======== Data lines ========

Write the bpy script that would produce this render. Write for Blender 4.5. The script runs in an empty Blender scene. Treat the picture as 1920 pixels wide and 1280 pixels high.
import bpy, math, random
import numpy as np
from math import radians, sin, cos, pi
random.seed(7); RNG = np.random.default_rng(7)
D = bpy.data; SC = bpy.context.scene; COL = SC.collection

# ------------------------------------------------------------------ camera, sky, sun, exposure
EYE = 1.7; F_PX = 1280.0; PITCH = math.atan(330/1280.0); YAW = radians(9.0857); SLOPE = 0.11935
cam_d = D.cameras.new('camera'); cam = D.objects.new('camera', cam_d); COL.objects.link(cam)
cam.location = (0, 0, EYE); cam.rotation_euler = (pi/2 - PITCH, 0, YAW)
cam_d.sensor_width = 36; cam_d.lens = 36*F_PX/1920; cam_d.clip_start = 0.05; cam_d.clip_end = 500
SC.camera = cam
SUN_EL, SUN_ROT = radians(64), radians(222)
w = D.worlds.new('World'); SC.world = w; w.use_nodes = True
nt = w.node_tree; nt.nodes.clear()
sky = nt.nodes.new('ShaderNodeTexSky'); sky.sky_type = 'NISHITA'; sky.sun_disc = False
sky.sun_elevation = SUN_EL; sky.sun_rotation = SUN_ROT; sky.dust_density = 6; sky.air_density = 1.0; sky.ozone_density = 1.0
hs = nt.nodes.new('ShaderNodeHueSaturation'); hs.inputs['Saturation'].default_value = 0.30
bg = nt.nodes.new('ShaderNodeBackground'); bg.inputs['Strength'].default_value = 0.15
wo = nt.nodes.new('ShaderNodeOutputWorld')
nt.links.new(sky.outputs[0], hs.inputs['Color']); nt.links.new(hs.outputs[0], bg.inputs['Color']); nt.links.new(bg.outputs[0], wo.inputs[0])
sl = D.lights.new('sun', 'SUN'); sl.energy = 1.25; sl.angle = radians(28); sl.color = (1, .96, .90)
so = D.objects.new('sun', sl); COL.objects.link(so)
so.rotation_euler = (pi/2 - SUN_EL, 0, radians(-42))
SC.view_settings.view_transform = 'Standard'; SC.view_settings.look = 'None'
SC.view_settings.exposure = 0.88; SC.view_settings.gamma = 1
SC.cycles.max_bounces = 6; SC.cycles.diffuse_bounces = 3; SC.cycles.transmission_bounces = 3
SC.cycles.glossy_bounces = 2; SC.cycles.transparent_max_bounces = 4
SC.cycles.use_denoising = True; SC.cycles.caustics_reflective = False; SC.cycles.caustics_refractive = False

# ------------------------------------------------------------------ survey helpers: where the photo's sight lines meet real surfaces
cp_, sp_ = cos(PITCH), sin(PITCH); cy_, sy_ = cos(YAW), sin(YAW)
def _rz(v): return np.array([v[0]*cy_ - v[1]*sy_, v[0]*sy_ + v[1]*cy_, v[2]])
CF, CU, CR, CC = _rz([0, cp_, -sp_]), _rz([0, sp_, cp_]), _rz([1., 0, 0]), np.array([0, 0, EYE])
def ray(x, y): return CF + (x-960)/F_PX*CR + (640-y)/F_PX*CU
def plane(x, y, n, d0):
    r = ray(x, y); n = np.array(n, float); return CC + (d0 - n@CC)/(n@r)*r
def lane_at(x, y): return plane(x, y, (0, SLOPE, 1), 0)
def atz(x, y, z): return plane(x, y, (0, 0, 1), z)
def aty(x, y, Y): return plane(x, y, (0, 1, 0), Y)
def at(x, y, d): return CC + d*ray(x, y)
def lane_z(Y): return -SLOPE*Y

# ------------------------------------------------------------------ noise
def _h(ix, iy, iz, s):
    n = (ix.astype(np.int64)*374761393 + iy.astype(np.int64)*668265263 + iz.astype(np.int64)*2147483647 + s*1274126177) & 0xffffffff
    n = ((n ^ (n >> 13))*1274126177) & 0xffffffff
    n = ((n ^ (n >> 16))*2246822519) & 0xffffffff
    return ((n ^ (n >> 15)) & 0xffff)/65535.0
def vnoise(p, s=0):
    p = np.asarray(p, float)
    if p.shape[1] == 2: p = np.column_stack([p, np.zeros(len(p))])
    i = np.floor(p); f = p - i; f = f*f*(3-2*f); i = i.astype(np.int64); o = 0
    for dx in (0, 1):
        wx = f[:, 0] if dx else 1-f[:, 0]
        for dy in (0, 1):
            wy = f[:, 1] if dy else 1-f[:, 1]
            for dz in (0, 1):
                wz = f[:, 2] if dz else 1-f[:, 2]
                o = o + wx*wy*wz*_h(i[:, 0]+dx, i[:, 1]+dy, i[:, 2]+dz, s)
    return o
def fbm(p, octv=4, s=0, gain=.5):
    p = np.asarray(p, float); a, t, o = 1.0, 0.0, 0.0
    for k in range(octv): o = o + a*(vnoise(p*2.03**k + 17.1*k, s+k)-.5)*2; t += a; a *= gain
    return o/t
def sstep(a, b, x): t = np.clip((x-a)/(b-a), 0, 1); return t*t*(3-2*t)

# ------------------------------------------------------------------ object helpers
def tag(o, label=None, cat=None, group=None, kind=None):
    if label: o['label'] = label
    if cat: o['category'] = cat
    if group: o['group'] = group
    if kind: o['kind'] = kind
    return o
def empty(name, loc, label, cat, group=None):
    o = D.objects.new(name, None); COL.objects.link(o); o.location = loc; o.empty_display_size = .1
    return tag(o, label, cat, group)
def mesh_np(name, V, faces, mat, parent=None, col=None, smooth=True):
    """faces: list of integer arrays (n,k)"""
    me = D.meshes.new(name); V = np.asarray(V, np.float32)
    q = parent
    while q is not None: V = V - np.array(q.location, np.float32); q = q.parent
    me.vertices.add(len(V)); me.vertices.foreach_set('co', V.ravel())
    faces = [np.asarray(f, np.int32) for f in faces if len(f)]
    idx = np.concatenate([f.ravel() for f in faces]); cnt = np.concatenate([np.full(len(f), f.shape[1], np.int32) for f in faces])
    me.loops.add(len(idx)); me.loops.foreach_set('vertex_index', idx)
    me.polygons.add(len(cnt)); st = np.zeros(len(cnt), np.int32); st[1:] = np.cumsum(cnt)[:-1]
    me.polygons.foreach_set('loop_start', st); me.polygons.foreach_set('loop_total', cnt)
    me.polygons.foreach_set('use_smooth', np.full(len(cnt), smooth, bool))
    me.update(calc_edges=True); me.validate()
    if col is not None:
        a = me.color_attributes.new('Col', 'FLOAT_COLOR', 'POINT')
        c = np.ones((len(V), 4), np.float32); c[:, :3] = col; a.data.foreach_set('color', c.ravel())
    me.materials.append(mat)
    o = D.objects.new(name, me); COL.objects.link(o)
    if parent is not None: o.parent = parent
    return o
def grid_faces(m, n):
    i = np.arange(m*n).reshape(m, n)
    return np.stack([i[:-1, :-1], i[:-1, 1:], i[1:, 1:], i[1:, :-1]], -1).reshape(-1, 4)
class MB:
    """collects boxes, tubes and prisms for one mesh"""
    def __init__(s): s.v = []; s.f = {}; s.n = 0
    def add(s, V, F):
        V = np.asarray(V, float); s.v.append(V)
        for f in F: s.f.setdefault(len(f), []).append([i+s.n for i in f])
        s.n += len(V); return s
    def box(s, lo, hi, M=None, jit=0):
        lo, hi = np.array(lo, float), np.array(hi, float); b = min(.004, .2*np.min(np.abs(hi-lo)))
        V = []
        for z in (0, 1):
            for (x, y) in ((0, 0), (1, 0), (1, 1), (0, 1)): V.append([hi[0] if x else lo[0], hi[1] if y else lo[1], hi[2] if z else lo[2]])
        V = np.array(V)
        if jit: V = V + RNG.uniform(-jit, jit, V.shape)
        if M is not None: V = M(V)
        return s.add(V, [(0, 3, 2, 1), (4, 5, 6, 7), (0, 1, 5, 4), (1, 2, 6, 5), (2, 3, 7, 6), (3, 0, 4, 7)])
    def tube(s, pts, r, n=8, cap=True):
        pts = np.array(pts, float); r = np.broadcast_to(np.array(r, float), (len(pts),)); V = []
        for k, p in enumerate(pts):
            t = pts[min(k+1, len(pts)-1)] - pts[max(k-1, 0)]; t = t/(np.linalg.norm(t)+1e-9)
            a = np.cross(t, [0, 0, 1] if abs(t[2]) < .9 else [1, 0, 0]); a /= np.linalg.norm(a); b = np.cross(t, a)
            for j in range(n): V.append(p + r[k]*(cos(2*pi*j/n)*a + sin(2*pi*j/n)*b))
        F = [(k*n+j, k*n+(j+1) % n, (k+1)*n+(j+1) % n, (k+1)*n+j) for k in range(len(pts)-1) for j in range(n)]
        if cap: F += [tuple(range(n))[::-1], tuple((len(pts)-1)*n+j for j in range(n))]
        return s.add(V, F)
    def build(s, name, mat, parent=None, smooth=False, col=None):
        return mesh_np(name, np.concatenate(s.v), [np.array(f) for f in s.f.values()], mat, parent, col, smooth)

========

Problem details: Search the preceding listing for "scene" and extract every line where it is found.

Answer for the task:
Write the bpy script that would produce this render. Write for Blender 4.5. The script runs in an empty Blender scene. Treat the picture as 1920 pixels wide and 1280 pixels high.
D = bpy.data; SC = bpy.context.scene; COL = SC.collection